TV review: Save Me, Sky Atlantic

Gritty, grimy suburban thriller written, created and starring Lennie James
It starts, like so many thrillers, with a missing girl. But Save Me feels very different to the rest of the genre. It refuses to make crime glamourous and feels more like a documentary with its hovering handheld shots and intrusive low angles.
Set on a high rise estate in Deptford, Nelly (Lennie James) is the estranged father under suspicion after his daughter (Jody, played by Indeyarna Donaldson-Holness) goes missing, a child he hasn't seen for over a decade. Suranne Jones plays the distraught mother, Claire. With each episode the list of suspects grows, mainly drawn from Nelly's drinking buddies at rough and ready boozer the Palm Tree. By episode five Save Me has burrowed into some particularly dark and unpleasant corners.
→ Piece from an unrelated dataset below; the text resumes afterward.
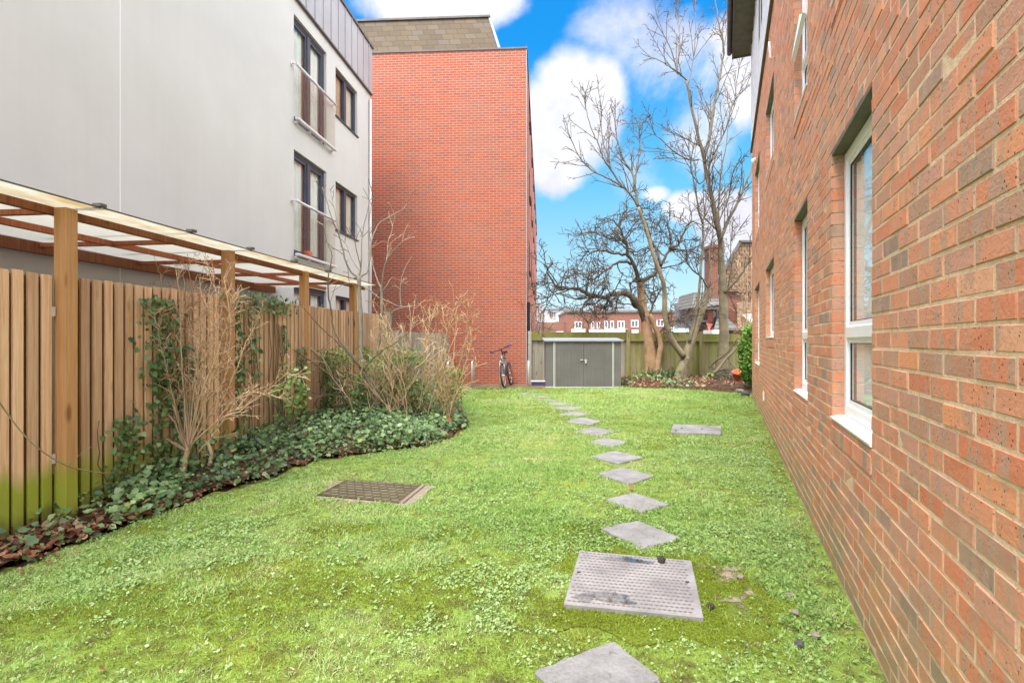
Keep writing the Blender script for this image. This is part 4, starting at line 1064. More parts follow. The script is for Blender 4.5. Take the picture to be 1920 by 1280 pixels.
mb.prism([a+Vector((0,0,0.005)), a+Vector((0.035,0,0.005)), b+Vector((0.035,0,0.005)), b+Vector((0,0,0.005))], (0,0,0.018)); mb.build('edge_strip', M['ironbar'], CCo, tuple(CCo.location))
sc_ = [G(585,934), G(770,950), G(817,912), G(640,900)]
mb = MB(); surround(mb, sc_, -0.02, 0.010, 16, 3, 0, 0.12); o = mb.build('concrete_surround', M['concdark']); struct(o, 'concrete around the dark iron cover', 'concrete')
# ------------------------------------------------------------------ lawn vegetation
blade = ([(-0.5,0,0),(0.5,0,0),(0.32,0.25,0.6),(-0.32,0.25,0.6),(0.0,0.75,1.0)], [(0,1,2),(0,2,3),(3,2,4)])
blade2 = ([(-0.5,0,0),(0.5,0,0),(0.35,0.5,0.5),(-0.35,0.5,0.5),(0.0,1.3,0.72)], [(0,1,2),(0,2,3),(3,2,4)])
def sc_blade(b, w, h): return ([(x*w, y*h, z*h) for x, y, z in b[0]], b[1])
leaf6 = ([(0,-0.5,0),(0.36,-0.12,0.07),(0.30,0.28,0.09),(0,0.5,0.02),(-0.30,0.28,0.09),(-0.36,-0.12,0.07),(0,0.02,-0.02)], [(0,1,6),(1,2,6),(2,3,6),(3,4,6),(4,5,6),(5,0,6)])
trif = None
def tri_leaf():
    v = []; f = []
    for k in range(3):
        a = k*2.094; ca, sa = math.cos(a), math.sin(a); b = len(v)
        for x, y, z in ((0,0,0),(0.22,0.18,0.05),(0.24,0.42,0.08),(0,0.5,0.04),(-0.24,0.42,0.08),(-0.22,0.18,0.05)):
            v.append((x*ca-y*sa, x*sa+y*ca, z))
        f += [(b,b+1,b+2),(b,b+2,b+3),(b,b+3,b+4),(b,b+4,b+5)]
    return v, f
trif = tri_leaf()
hard = [qa, qb, qc]
covers = [[(p.x,p.y) for p in q] for q in (qa,qb,qc)]
# (cover surround C is left bare on its right side)
def lawn_points(n, y0, y1, keep_moss=False):
    x = nrs.uniform(-3.6, 6.2, n*3); y = nrs.uniform(y0, y1, n*3)
    ok = inpoly(x, y, lawnpoly)
    fx = np.abs(x) < 0.96*y+1.3; ok &= fx
    ok &= x < 0.663+0.396*y-0.03
    for q in slabw:
        cx_ = sum(v[0] for v in q)/4; cy_ = sum(v[1] for v in q)/4; ok &= ~inpoly(x+0.05*(vnoise(x,y,14)-0.5), y+0.05*(vnoise(x+9,y,14)-0.5), [(cx_+(v[0]-cx_)*0.95, cy_+(v[1]-cy_)*0.95) for v in q])
    for q in covers: ok &= ~inpoly(x, y, q)
    x, y = x[ok][:n], y[ok][:n]; return x, y
def gzv(y): return 0.007*(np.clip(y,5,19)-5)
def bumpv(x, y): return 0.016*(vnoise(x,y,1.7)-0.5)+0.008*(vnoise(x,y,5.3)-0.5)
conc_a = [(p.x,p.y) for p in so]; conc_c = [(p.x,p.y) for p in sc_]
def inc(x, y): return inpoly(x+0.30*(vnoise(x,y,6.5)-0.5), y+0.30*(vnoise(x+40,y+9,6.5)-0.5), conc_a)
def mossmap(x, y):
    m = np.clip((vnoise(x,y,0.9)*0.6+vnoise(x+31,y,3.1)*0.4-0.53)*7-0.55, 0, 1)
    m = np.where(inc(x,y), 1.0, m)
    return m
GP=[]; GN=[]; GS=[]; GR=[]
WP=[]; WN=[]; WS=[]; WR=[]
MP=[]; MN=[]; MS=[]; MR=[]
for (y0, y1, nb, nw, nm, hs) in ((1.3,2.6,95000,17000,18000,0.9),(2.6,4.2,190000,38000,34000,1.0),(4.2,7.0,180000,36000,16000,1.2),(7.0,10.5,110000,11000,5000,1.6),(10.5,15.2,80000,2500,3000,2.2)):
    x, y = lawn_points(nb, y0, y1); mm = mossmap(x, y)
    keep = (nrs.rand(len(x)) > mm*0.85) & ~inpoly(x,y,conc_c) & ((wall_x(y)-x > 0.08+0.16*vnoise(x,y,2.9)) | (nrs.rand(len(x)) < 0.25)); x, y, mm = x[keep], y[keep], mm[keep]
    soil = 0.5*vnoise(x+7, y+3, 2.7)+0.5*vnoise(x+1,y,8.5); keep = (soil < 0.64) | (nrs.rand(len(x)) < 0.22); x, y = x[keep], y[keep]
    z = gzv(y)+bumpv(x,y)-0.004; N = len(x)
    GP.append(np.stack([x,y,z],1)); n = nrs.normal(0,0.35,(N,3)); n[:,2] = 1; GN.append(n)
    GS.append(0.8*hs*(0.45+0.95*vnoise(x,y,2.2))*nrs.uniform(0.55,1.45,N)*(0.7+0.6*vnoise(x,y,11)))
    GR.append(np.clip(0.34*vnoise(x+11,y,0.8)+0.34*vnoise(x+2,y,2.6)+0.22*vnoise(x,y+5,6.0)+nrs.normal(0.12,0.17,N),0,1))
    x, y = lawn_points(nw*3, y0, y1); wd = np.clip((vnoise(x+70,y+13,1.1)*0.45+vnoise(x,y+50,4.2)*0.35+vnoise(x+9,y+2,13)*0.35-0.50)*3.4,0.05,0.85)
    dw = wall_x(y)-x; wd = np.maximum(wd, np.clip(1.2-dw, 0, 1)*0.6*(0.5+vnoise(x,y,3.3))); wd = np.where(dw < 0.10+0.16*vnoise(x,y,2.9), wd*0.25, wd)
    keep = (nrs.rand(len(x)) < wd*0.75) & (~inc(x,y) | (nrs.rand(len(x)) < 0.05)) & ~inpoly(x,y,conc_c); x, y = x[keep], y[keep]; N = len(x)
    z = gzv(y)+bumpv(x,y)+(0.006+0.042*nrs.rand(N)*vnoise(x+3,y+3,9))*hs
    WP.append(np.stack([x,y,z],1)); n = nrs.normal(0,0.62,(N,3)); n[:,2] = 1; WN.append(n)
    WS.append((0.007+0.016*nrs.rand(N)**2.0)*(0.7+0.3*hs)); WR.append(np.clip(0.5*vnoise(x,y,1.1)+nrs.normal(0.3,0.2,N),0,1))
    x, y = lawn_points(nm*4, y0, y1); keep = (nrs.rand(len(x)) < mossmap(x,y)) & ~inpoly(x,y,conc_c); 
    bare = inpoly(x,y,conc_a) & (vnoise(x+3,y,4.0)+0.25*np.clip((x-0.9)*3,0,1)*(vnoise(x,y,9)>0.45) > 0.74); keep &= ~bare
    x, y = x[keep], y[keep]; N = len(x)
    z = gzv(y)+bumpv(x,y)+0.004+np.where(inpoly(x,y,conc_a),0.006,0)
    MP.append(np.stack([x,y,z],1)); n = nrs.normal(0,0.5,(N,3)); n[:,2] = 1; MN.append(n); MS.append(nrs.uniform(0.5,1.1,N)*hs); MR.append(np.clip(nrs.normal(0.25,0.2,N)+0.5*vnoise(x,y,2.5),0,1))
cat_ = np.concatenate
o = scatter('grass', [sc_blade(blade,0.0042,0.028), sc_blade(blade2,0.0042,0.027), sc_blade(blade2,0.006,0.020)], cat_(GP), cat_(GN), cat_(GS), cat_(GR), M['grass']); tag(o, 'short bright green grass of the lawn', 'grass', kind='stuff')
o = scatter('lawn_weeds', [leaf6, trif], cat_(WP), cat_(WN), cat_(WS), cat_(WR), M['weed']); tag(o, 'pale clover-like weeds growing through the lawn', 'weeds', kind='stuff')
mt = ([(-0.003,0,0),(0.003,0,0),(0,0.002,0.012),(0,-0.003,0),(0,0.003,0),(0.003,0,0.009)], [(0,1,2),(3,4,5)])
o = scatter('moss', [mt, sc_blade(blade2,0.004,0.010)], cat_(MP), cat_(MN), cat_(MS), cat_(MR), M['moss']); tag(o, 'yellow-green moss patches in the lawn and round the large cover', 'moss', kind='stuff')

# ------------------------------------------------------------------ ivy, litter
def ivy_leaf():
    out = [(0,-0.42),(0.20,-0.50),(0.46,-0.26),(0.30,-0.05),(0.40,0.18),(0.17,0.16),(0,0.55),(-0.17,0.16),(-0.40,0.18),(-0.30,-0.05),(-0.46,-0.26),(-0.20,-0.50)]
    v = [(x, y, 0.12*abs(x)-0.05*y*y) for x, y in out]+[(0,-0.12,-0.03)]
    return v, [(i, (i+1) % 12, 12) for i in range(12)]
ivyv = ivy_leaf()
ivs = (leaf6[0], leaf6[1])
def bedz(x, y): return gz(y)+bed_h(x, y)
pos=[]; nr=[]; sc=[]; rd=[]
n = 0
while n < 12000:
    x, y = nrs.uniform(-3.7,-0.6), nrs.uniform(3.3,15.6)
    if nrs.rand() > (1.0 if y < 9 else 0.55): continue
    if not inpoly(np.array([x]),np.array([y]),bedpoly)[0] or x < fence_x(y)+0.02: continue
    # distance from lawn edge through the mound height
    h = bed_h(x, y); hm = 0.032+0.13*min(1,max(0,(y-3.6)/3.0)); k = h/hm
    dens = vnoise(np.array([x]),np.array([y]),1.6)[0]
    e2 = float(vnoise(np.array([x+5]),np.array([y]),3.4)[0])
    if k < 0.02+0.55*max(0,e2-0.35): continue
    if float(vnoise(np.array([x]),np.array([y+8]),2.6)[0]) > 0.74 and nrs.rand() < 0.8: continue
    if y < 4.1 and nrs.rand() > 0.15+0.4*max(0,(y-3.5)): continue
    if dens < 0.25 and nrs.rand() < 0.6: continue
    lift = nrs.rand()**1.6*(0.06+0.20*float(vnoise(np.array([x]),np.array([y]),1.1)[0])+0.02)
    pos.append((x,y,bedz(x,y)+0.02+lift)); nr.append((nrs.normal(0.25,0.5),nrs.normal(-0.45,0.5),1.0)); s = 0.022+0.06*nrs.rand()**1.5; sc.append(s if y < 8 else s*1.15)
    rd.append(min(1,max(0,nrs.normal(0.22+0.35*dens,0.26)))); n += 1
for k in range(900):
    x, y = nrs.uniform(3.1,6.6), nrs.uniform(15.0,18.2)
    if sbz(x,y) < gz(y) or vnoise(np.array([x]),np.array([y]),1.4)[0] < 0.45: continue
    pos.append((x,y,sbz(x,y)+0.03+0.14*nrs.rand()**2)); nr.append((nrs.normal(0,0.5),nrs.normal(-0.5,0.5),1)); sc.append(nrs.uniform(0.05,0.12)); rd.append(min(1,max(0,nrs.normal(0.35,0.25))))
o = scatter('ivy_ground_cover', [ivyv, ivs], pos, nr, sc, rd, M['ivy']); tag(o, 'dark green ivy carpet covering the planted beds', 'ivy', kind='stuff')
# climbing ivy on the fence: columns of leaves (t along fence, z range)
pos=[]; nr=[]; sc=[]; rd=[]
nF = Vector((0.9927,-0.1209,0))
stems = MB()
for (Yc, w, z0, z1, nn) in ((4.93,0.26,0.15,1.78,460),(5.25,0.24,0.1,1.35,240),(6.05,0.14,0.2,1.95,230),(6.35,0.16,0.9,1.95,90),(7.0,0.10,0.4,1.6,80),(7.45,0.16,0.2,1.3,110),(8.2,0.14,0.2,1.1,70),(6.75,0.5,1.72,1.96,150),(4.55,0.22,0.1,0.75,140)):
    for k in range(3):
        pts = []; yy = Yc+rr.uniform(-w,w)*0.6
        for q in range(9):
            z = lerp(0.05,z1,q/8); yy += rr.uniform(-0.05,0.05)
            pts.append(Vector((fence_x(yy),yy,z))+nF*0.05)
        stems.tube(pts, [0.008*(1-0.6*q/8) for q in range(9)], 4)
    for k in range(nn):
        z = lerp(z0,z1,nrs.rand()**0.8); y = Yc+nrs.normal(0,w*0.6)*(1-0.35*(z/z1)*(w < 0.4))
        p = Vector((fence_x(y),y,z))+nF*(0.05+0.06*nrs.rand())
        pos.append(tuple(p)); v = nF+Vector((nrs.normal(0,0.35),nrs.normal(-0.2,0.4),nrs.normal(0.35,0.35))); nr.append(tuple(v)); sc.append(nrs.uniform(0.03,0.065)); rd.append(min(1,max(0,nrs.normal(0.4,0.25))))
CI = empty('climbing_ivy', (fence_x(5),5,0), 0, 'dark climbing ivy on the near timber fence panels', 'ivy')
scatter('foliage', [ivyv], pos, nr, sc, rd, M['ivy'], parent=CI, world=tuple(CI.location))
stems.build('stem', M['sapdark'], CI, tuple(CI.location))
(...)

James has given himself a lot of work, he not only wrote and created Save Me, but he's onscreen about 90% of the time. Nelly isn't an easy man to like: a drinker, a chancer, sleeping around, skirting the edge of the law, an angry man teetering on the edge of violence. Complex and contradictory, desperate for redemption, James makes Nelly feel incredibly real. And as the BBC's Doctor Foster proved, no one does simmering barely veiled pain like Jones.
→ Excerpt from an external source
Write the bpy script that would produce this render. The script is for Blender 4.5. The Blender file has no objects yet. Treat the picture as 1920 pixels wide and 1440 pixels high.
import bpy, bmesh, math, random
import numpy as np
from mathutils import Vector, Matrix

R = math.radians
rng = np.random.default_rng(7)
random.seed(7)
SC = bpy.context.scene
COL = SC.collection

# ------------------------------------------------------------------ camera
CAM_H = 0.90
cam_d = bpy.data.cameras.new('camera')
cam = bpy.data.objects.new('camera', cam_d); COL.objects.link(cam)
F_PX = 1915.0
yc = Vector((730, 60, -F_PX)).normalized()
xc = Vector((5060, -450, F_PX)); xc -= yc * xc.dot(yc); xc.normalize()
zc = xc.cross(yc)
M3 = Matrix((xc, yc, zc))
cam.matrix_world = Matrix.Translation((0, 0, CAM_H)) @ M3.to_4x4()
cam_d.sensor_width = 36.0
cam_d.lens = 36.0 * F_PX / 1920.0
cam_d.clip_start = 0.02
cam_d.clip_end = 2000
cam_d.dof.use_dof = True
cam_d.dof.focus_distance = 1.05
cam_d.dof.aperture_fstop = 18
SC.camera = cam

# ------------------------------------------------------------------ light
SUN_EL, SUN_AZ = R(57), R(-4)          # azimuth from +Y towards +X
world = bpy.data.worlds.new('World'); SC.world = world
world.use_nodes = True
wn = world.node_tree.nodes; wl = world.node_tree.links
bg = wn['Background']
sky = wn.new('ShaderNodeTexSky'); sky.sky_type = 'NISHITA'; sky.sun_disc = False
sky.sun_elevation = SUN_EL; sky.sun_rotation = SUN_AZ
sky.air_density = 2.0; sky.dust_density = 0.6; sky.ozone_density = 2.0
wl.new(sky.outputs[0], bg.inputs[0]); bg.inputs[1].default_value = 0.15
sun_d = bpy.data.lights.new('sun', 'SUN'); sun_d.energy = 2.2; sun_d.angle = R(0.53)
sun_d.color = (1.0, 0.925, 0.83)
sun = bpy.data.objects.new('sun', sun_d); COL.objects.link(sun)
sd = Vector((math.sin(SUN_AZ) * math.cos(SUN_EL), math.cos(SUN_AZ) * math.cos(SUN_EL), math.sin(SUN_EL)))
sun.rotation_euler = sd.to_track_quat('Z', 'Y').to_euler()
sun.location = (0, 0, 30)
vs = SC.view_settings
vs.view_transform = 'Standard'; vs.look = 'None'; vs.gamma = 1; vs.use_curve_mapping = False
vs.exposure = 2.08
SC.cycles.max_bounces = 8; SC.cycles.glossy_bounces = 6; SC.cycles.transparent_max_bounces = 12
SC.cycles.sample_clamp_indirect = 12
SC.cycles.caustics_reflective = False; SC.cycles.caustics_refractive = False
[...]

James' writing is brutally honest, dealing with messy broken relationships and hard lives. Save Me is a slow burn mystery almost as interested in life at the bottom of the ladder as the abduction that drives the story forward. There are no heroes just human beings struggling to get by, portrayed by some of the UK's best character actors (including Jason Flemyng, Stephen Graham and Kerry Godliman).
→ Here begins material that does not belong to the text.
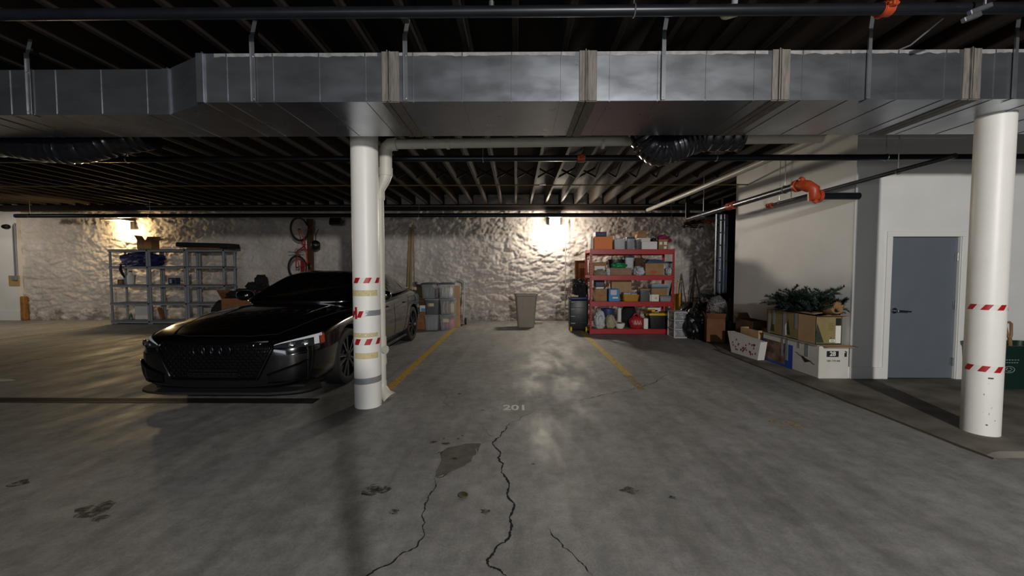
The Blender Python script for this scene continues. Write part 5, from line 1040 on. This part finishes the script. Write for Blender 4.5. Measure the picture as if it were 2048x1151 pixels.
px_ = at(1367, 600, 9.4).x; t = thing('wood_roll', 'short brass tube standing right of the umbrella stand', 'tube', (px_, 9.62, 0)); mb = MB(); mb.lathe([(.03, 0), (.055, 0), (.055, .85), (.03, .85)], n=20, closed=True); mb.build('tube', BRASS, t); mb = MB(); mb.lathe([(.055, .80), (.06, .80), (.06, .83), (.055, .83)], n=20, closed=True); mb.build('collar', BRASS, t)
# black folded stands
cx2 = at(1388, 600, 9.7); top = at(1388, 536, 9.75).z
t = thing('folded_easel', 'black folded easel standing against the wall left of the ladder', 'easel', (cx2.x, 9.7, 0)); 
for (dx_, dy_) in ((-.20, -.05), (.22, -.05), (.06, .22)):
    m = MB(); m.tube([(dx_, dy_, 0), (dx_ * .5, dy_ * .5, top * .55), (0, 0, top)], .016, 8); m.build('leg', BLACKM, t)
mb = MB(); mb.box((0, -.02, top * .93), (.06, .05, .12), bev=.01); mb.build('head_bracket', BLACKM, t); mb = MB(); mb.cyl((-.1, -.03, top * .5), (.1, -.03, top * .5), .012); mb.build('cross_bar', BLACKM, t)
for k, px in enumerate((1382, 1396)): c_ = thing('metal_rod', ('thin black rod leaning left of the easel head', 'thin black rod with a bent top right of the easel')[k], 'rod', (at(px, 600, 9.95).x, 9.85, 0)); mb = MB(); h2 = top * (.78 - .1 * k); mb.tube([(0, 0, .004), (.02, .10, h2), (.06, .11, h2 + .02)], .011, 8); mb.build('rod', BLACKM, c_); mb = MB(); mb.cyl((0, 0, .0), (0, .002, .04), .018, n=10); mb.build('tip', RUB, c_)
t = thing('ball', 'shiny blue ball sitting in the narrow clear tub right of the drawer tower', 'ball', ((px0 + px1) / 2 + .02, dy + .25, at(1380, 640, dy).z + .045)); t.scale = (.95,) * 3; mb = MB(); mb.blob((0, 0, 0), (.075, .075, .075), 0, 1, 1, 4, flat=False); mb.build('ball', M('blue_ball', '#1d3f8a', .2, coat=.5), t); mb = MB(); mb.lathe([(.0755, -.006), (.0765, 0), (.0755, .006)], n=32); mb.build('seam', NAVY, t)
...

Its nearest contemporary is Channel 5's much over-looked Suspects or recent true crime series The Moorside, shows that favoured gritty realism over slickly choreographed criminal capers. Save Me is incredibly strong, sometimes desperately sad, and an often moving piece of work from James.
Episodes watched: one—five of six
Save Me starts on Sky Atlantic, Wed 28 Feb, 9pm (also available live and on catch up via NOW TV).